Wednesday, July 31, 2013

July Tweets were, eh . . .


If I’d rank my July 8days2amish twitter offerings I’d say this was about a 5 out of 10 -- and readers familiar with my work know my raging vanities. So you’ve been warned.

Or maybe I’m just too demanding of tweets, which would be insane.

I’ll let you judge for yourself.



• Still stunned Cap’n Crunch isn’t a Cap’n. What next? Will they reveal that Count Chocula isn’t really a vampire?

• I’m going to stand in dimly lit room, extend video cam & spin ‘til I’m dizzy. Then I’ll post & boast I spent 2 mins in eye of a tornado.

• If any of the Civil War re-enactors die at Gettysburg, will their deaths count in the war totals? Is it possible this could swing the outcome to the South’s favor?

• I don't drink to get drunk. I drink because if I didn't drink bars where I like to sit for 4 or 5 hours at a stretch would throw me out for vagrancy.

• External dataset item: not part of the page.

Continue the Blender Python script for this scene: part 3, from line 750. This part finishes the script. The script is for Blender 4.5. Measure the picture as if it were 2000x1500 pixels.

• Here's what a poor judge of character I am: I thought Gronkowski was the biggest jerk on the Patriots.

• I sleep each night flat on my back, arms folded over a lily to make it easier for undertaker just in case I should die before I wake.

• The Titmouse might be creation's worst-named creature. Neither tit nor mouse, it disappoints on so many levels.

• Outraged over pic of Julianne Hough draped in nothing but the flag. I wish some passing patriot had ripped that flag away. 

• Edward Snowden is our least interesting most wanted man.

• I always use whomever instead of whoever cuz I figure no one knows which is proper and using whomever makes me look like a real smarty pants.

• Must be tough for peg-leg pirate captains to be taken seriously when they say they’re really going to put their foot down.

• I wonder if Nevada prosecutors ever tire of telling jurors the suspect shot a man in Reno just to watch him die. #theManInBlack

• New neighbor told me she loves it here. "Everyone is so nice," she gushed. Told her if that's the way she felt she's hasn't met everyone.

• Some might consider putting fancy prosthetics on injured animals faux paw.

• It makes me furious that if I ever get into a you-think-you're-better-than-me argument with Ashton Kutcher, he'd win.

• I think we should change the national anthem to the theme from "The Price is Right." It's so perfectly exuberant.

• It’s true: WOW is MOM upside down! Just take my word for it. Now, put mom down.

• I don’t have a fear of heights, which I find unreasonable. I have a fear of falling from heights, which makes perfect sense.

• How do we know even blind squirrels find acorns? I've never even seen a blind squirrel and I live in the woods.

• Revisionist historians already at work on radical Billy Joel theory: We DID start the fire!